Bombay High Court High Court

Kisandas Gulabchand Kataria vs Smt. Rukmini Kisan Alias Popat … on 3 January, 1993

Bombay High Court
Kisandas Gulabchand Kataria vs Smt. Rukmini Kisan Alias Popat … on 3 January, 1993
Equivalent citations: (1993) 95 BOMLR 781
Author: B N Naik
Bench: B N Naik

JUDGMENT

Bhimrao N. Naik, J.

1. This is a petition field by the landlord under Article 227 of the Constitution whereby he has challenged the dismissal of his suit by the learned II Extra Assistant Judge, Pune dated 25th August, 1981, in Civil Appeal No. 551 of 1979.

2. Few facts which are relevant for the purpose of this petition are as follows:

The petitioner field Civil Suit No. 51 of 1975 in the Court of Civil Judge, Junior Division, Daund, for possession on the ground of arrears of rent or non-paymnet of rent, secondly on the ground of sub-letting and thirdly on the ground of carrying on permanent construction of Bhatti {oven) in the suit premises and replacing the door and ventilator by fixing at its place a rolling shutter. The learned Judge delivered his judgment and order on 31st August, 1979 and decreed the suit for non-payment of rent and on the ground of permanent construction.

3. Being aggrieved and dissatisfied by the aforesaid judgment and order the respondent-tenant filed Civil Appeal No. 551 of 1979. The learned Extra Assistant Judge, Pune, accepted the oral testimony of the respondent-tenant and recorded a finding that the petitioner failed to establish that tenant was in’ arears from 1st January, 1973. He further recorded that nothing was due and payable by the tenant, and hence no cause of action for filing a suit for nonpayment of rent. He held that the suit premises was let out to one Mulay and Mulay was running a sweet meat shop in the premises and therefore in all probability he used to prepare sweet meat in the shop for which he needed the Bhatti or furnances and since only Bhatti is repaired that will not amounted to permanent construction. He also recorded a finding that removal of old wooden door frames and shutters and ventilators will not entitle the landlord to get the possession. In view of this he allowed the appeal and dismissed the suit of the plaintiff.

4. Being aggrieved and dissatisfied by the aforesaid order the petitioner filed this writ petition under Article 227 of the Constitution. Shri. Apte learned Counsel appearing for the petitioner pointed out to me that the reasoning given by the appeal Court for accepting the testimony of the tenant is totally incorrect. In fact the petitioner-landlord’s oral testimony ought to have been accepted and there was no reason to interfere with the finding recorded by the trial Court. He also pointed out that construction of Bhatti and removal of old wooden door frame and shutter and ventilator was done without the consent of the landlord and fixation of the new rolling shutters was also without the consent of the landlord and thus the decree ought to have been passed on the ground of permanent construction. In any event Shri Apte pointed out that the case is covered by Section 12(3)(a) because after the receipt of the notice within one month the tenant neither filed any application for standard rent nor tendered rent as demanded and thus the appellate Court ought to have passed decree for possession for non-payment of rent by holding that the case is covered by Section 12(3)(a).

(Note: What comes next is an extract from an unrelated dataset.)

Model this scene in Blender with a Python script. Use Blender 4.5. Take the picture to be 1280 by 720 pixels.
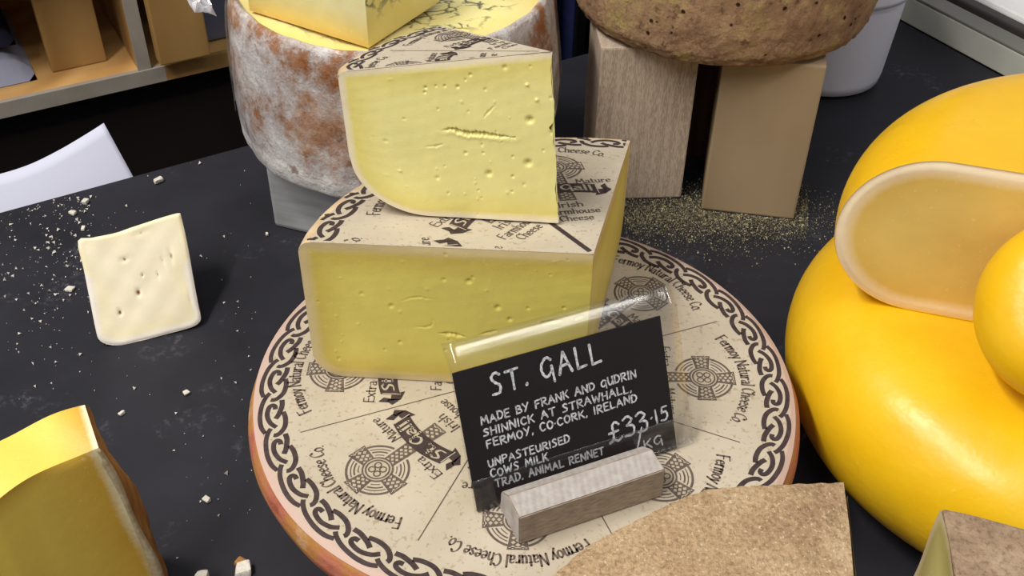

5. It is true that the present case is covered by Section 12(3)(a) in the sense that after the receipt of notice dated 7th October, 1974 on 11th October, 1974 though the tenant replied the notice on 3rd November, 1974 he did not sent the amount as demanded nor did he raise any dispute of standard rent and therefore a finding will have to be recorded that the case is covered by Section 12(3)(a) in which case the only defence available for the tenant is nothing is due and payable by him on the date of the issuance of the notice. This was precisely the stand taken by the tenant. His oral testimony which was discarded by the trial Court was accepted by the appeal Court by criticising the conduct and evidence of the petitioner, landlord. I see no reason to disagree with the finding recorded by the lower appellate Court firstly because it is a pure finding of fact and secondly because the acceptance of the evidence of the tenant it a possible view to be taken by the appeal Court. Hence the contention of Shri Apte that a decree ought to have been passed under Section 12(3)(a) cannot be accepted. The Bhatti-furnace constructed by the tenant or the ventilators replaced by shutters, according to me, will not constitute erecting any permanent construction and thus no decree can be passed on the ground that tenant carried out any permanent construction or any permanent alteration. This is more so in view of the newly added explanation 2 to Section 13(1)(b) and in any case whatever was done was for the beneficial enjoyment of the tenanted property and thus they will not constitute permanent construction and thus the landlord is not entitled to get a decree. In view of this there is no substance in the petition. Hence the petition is rejected, rule discharged and in the circumstances there will be no order as to costs.